Prof. Dr. Matthias Leistner führt aus, dass auch der Kauf von aus einem Volumenvertrag abgespaltenen Lizenzpaketen rechtlich nicht zu beanstanden sei. Eventuelle vertragliche Weiterveräußerungsverbote oder Zustimmungsvorbehalte zwischen dem Softwarehersteller und dem Ersterwerber stehen, so Prof. Leistner, "der Zulässigkeit des Erwerbs und des Betriebs der Software durch den Zweiterwerber (...) nicht entgegen."
Angebote von Gebraucht-Software-Händlern sind damit auch bei Ausschreibungen von Kommunen oder Behörden zu berücksichtigen. Die Landgerichte in Hamburg und München hatten bereits entschieden, dass Microsoft-Software auch dann gebraucht gehandelt werden darf, wenn einzelne Lizenzen aus Volumenverträgen weiterverkauft werden.

Zum Hintergrund:
Kommunen und andere öffentliche Körperschaften haben vielfältige öffentliche Aufgaben, die sie im Interesse des Gemeinwohls erfüllen. Die meisten öffentlichen Körperschaften engt Sparzwang immer mehr ein. Sie haben daher ein erhebliches Interesse daran, ihre Ausgaben für Hilfsmittel auf das Notwendige zu reduzieren - auch um für sich mehr finanzielle Handlungsmöglichkeiten zu erschließen.
Bei Standardsoftware handelt es sich um ein solches Hilfsmittel, das in Städten und Gemeinden tausendfach zur Datenverarbeitung und Arbeitsunterstützung eingesetzt wird.
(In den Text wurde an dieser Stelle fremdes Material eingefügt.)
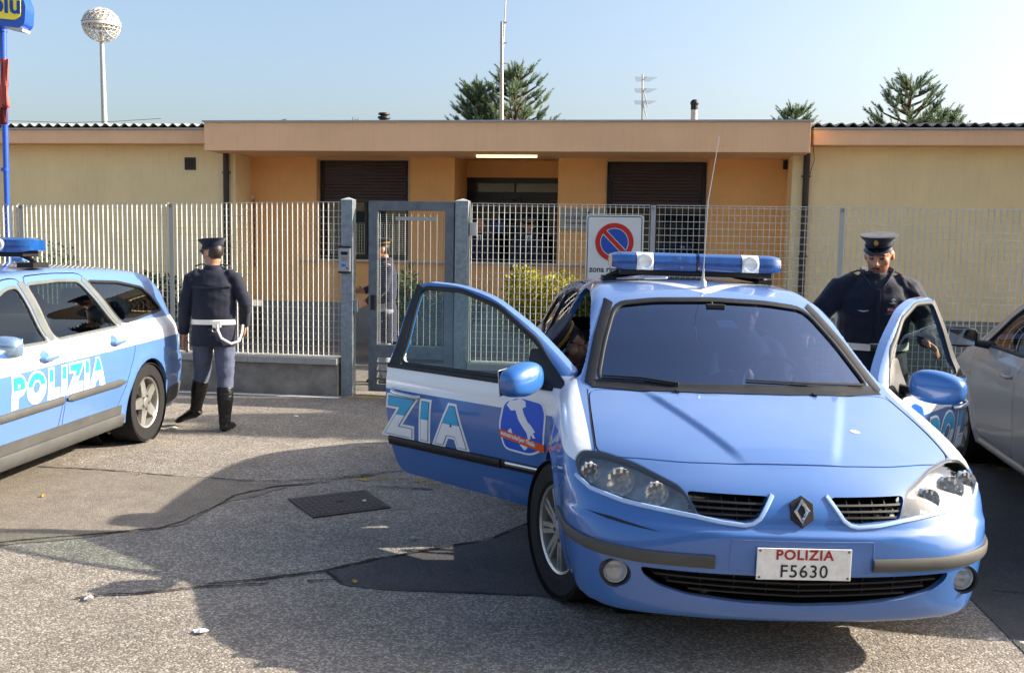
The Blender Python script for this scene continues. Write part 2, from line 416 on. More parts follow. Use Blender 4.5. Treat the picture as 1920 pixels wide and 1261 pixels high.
# front car: x forward from the front axle, y to the car's left, z up
SH1 = Shape(
    T=[(-3.75, .9), (-3.6, .98), (-3.3, 1.24), (-2.9, 1.365), (-2.3, 1.435), (-1.6, 1.46), (-1.15, 1.445), (-.85, 1.395), (-.5, 1.245), (-.1, 1.045), (.02, .99), (.12, .965), (.4, .905), (.6, .855), (.72, .815), (.82, .765), (.9, .71), (.97, .62), (1.1, .4)],
    kx=[(-3.7, -.2), (-2.5, -.05), (-1.3, .06), (-.9, .2), (-.3, .36), (.1, .42), (.5, .42), (1, .38)],
    crown=[(-3.7, .12), (-1.0, .10), (-.6, .05), (0, .02), (.7, .02), (1, 0)],
    prof=[(.1, .78), (.22, .82), (.4, .865), (.55, .884), (.68, .886), (.8, .875), (.9, .852), (.97, .82), (1.03, .785), (1.2, .712), (1.38, .618), (1.5, .53)],
    plan=[(-3.7, .93), (-2.8, .98), (-1.5, 1.0), (0, 1.0), (.5, .985), (1, .96)],
    front=[(.15, .86), (.24, .915), (.3, .935), (.5, .958), (.575, .957), (.60, .932), (.66, .915), (.72, .88), (.8, .80), (.9, .6)],
    rear=[(.2, 3.62), (.5, 3.7), (.7, 3.7), (.9, 3.66), (1.5, 3.5)],
    fc=(.14, .17), arches=((0, .32, .36, .014), (-2.75, .32, .36, .014)), lo=.225, hood=(.17, .42, .013, .05))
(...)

Gebraucht-Software bietet Kommunen deutliche Einsparmöglichkeiten. Behörden können sich dadurch größere finanzielle Spielräume für die Wahrnehmung ihrer eigentlichen Aufgaben verschaffen. Es liegt daher im Behörden-Interesse, ihren Bedarf an Standard-Software künftig zunehmend über den Software-Gebrauchtmarkt zu decken. Dem wurden Bedenken entgegengebracht. Es wird vorgetragen, der Erwerb gebrauchter Software sei mit Risiken verbunden. Beispielsweise sei zweifelhaft, ob Gebrauchtsoftwarehändler tatsächlich in der Lage sind, der Behörde die benötigte Software zu liefern und ihr das gewünschte Lizenzrecht zu verschaffen. Manchmal wird gefordert, der Hersteller müsse dem Verkauf zustimmen, wozu er nicht immer bereit ist. Das Gutachten von Prof. Leistner schafft hier nun Klarheit und zeigt, dass diese Bedenken und Zustimmungsforderungen unberechtigt sind.

Die Stadt Arnsberg liegt im nördlichen Sauerland (Nordrhein-Westfalen) und hat rund 80.000 Einwohner.